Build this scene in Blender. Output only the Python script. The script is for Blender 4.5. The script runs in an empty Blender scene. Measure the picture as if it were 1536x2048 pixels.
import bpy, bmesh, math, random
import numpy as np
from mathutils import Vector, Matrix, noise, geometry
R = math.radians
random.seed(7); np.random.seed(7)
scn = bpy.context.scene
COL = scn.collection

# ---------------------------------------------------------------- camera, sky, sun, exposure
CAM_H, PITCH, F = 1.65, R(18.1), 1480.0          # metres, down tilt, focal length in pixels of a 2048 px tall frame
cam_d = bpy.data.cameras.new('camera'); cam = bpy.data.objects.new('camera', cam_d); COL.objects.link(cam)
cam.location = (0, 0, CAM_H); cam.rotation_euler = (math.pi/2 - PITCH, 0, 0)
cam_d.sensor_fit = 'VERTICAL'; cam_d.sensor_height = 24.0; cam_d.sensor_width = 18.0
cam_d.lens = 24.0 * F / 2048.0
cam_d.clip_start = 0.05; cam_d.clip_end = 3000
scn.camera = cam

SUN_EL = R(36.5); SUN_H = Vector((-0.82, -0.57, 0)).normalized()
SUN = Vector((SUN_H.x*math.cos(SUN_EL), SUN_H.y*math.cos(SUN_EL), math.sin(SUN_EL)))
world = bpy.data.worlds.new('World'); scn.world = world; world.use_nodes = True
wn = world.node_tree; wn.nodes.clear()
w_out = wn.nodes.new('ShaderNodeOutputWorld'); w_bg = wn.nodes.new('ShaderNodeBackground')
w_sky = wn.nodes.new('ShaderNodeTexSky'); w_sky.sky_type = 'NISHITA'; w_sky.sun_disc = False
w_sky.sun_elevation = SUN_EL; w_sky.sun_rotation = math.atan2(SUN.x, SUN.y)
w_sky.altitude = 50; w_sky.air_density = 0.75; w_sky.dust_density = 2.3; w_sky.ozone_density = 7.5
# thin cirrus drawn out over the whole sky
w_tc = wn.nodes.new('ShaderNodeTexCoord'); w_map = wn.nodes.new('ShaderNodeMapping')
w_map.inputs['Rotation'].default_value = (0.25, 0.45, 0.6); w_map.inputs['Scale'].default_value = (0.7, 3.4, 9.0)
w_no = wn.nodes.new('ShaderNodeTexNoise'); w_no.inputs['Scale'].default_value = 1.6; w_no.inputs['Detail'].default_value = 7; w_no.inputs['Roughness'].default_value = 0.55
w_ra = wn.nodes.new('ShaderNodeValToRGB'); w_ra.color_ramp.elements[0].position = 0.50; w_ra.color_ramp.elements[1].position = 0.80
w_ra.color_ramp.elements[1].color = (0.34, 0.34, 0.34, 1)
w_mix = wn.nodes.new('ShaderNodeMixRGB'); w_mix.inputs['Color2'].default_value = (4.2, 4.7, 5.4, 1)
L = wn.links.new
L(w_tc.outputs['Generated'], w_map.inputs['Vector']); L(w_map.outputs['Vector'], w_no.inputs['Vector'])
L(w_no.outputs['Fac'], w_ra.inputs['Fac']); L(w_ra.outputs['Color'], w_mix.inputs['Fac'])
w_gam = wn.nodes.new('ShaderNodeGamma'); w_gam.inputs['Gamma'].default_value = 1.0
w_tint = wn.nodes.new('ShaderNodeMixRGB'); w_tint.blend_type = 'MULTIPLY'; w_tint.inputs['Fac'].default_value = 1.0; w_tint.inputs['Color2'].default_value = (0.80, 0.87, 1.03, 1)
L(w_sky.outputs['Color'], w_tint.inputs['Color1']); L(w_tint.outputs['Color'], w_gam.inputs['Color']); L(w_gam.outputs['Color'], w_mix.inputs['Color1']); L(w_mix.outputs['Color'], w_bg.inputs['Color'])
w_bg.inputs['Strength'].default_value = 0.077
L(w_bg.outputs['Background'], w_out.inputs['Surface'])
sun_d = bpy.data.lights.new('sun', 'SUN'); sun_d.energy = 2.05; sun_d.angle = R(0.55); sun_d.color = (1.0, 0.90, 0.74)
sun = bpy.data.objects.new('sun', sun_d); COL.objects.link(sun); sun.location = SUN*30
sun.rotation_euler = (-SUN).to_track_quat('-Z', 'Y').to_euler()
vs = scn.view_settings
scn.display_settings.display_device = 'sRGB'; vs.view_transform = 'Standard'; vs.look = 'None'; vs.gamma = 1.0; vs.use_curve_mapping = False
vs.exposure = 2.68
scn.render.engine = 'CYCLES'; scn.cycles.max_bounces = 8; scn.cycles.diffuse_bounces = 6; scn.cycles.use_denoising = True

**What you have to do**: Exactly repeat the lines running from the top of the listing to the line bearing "scn.camera = cam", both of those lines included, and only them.

**Output for this exercise**:
Build this scene in Blender. Output only the Python script. The script is for Blender 4.5. The script runs in an empty Blender scene. Measure the picture as if it were 1536x2048 pixels.
import bpy, bmesh, math, random
import numpy as np
from mathutils import Vector, Matrix, noise, geometry
R = math.radians
random.seed(7); np.random.seed(7)
scn = bpy.context.scene
COL = scn.collection

# ---------------------------------------------------------------- camera, sky, sun, exposure
CAM_H, PITCH, F = 1.65, R(18.1), 1480.0          # metres, down tilt, focal length in pixels of a 2048 px tall frame
cam_d = bpy.data.cameras.new('camera'); cam = bpy.data.objects.new('camera', cam_d); COL.objects.link(cam)
cam.location = (0, 0, CAM_H); cam.rotation_euler = (math.pi/2 - PITCH, 0, 0)
cam_d.sensor_fit = 'VERTICAL'; cam_d.sensor_height = 24.0; cam_d.sensor_width = 18.0
cam_d.lens = 24.0 * F / 2048.0
cam_d.clip_start = 0.05; cam_d.clip_end = 3000
scn.camera = cam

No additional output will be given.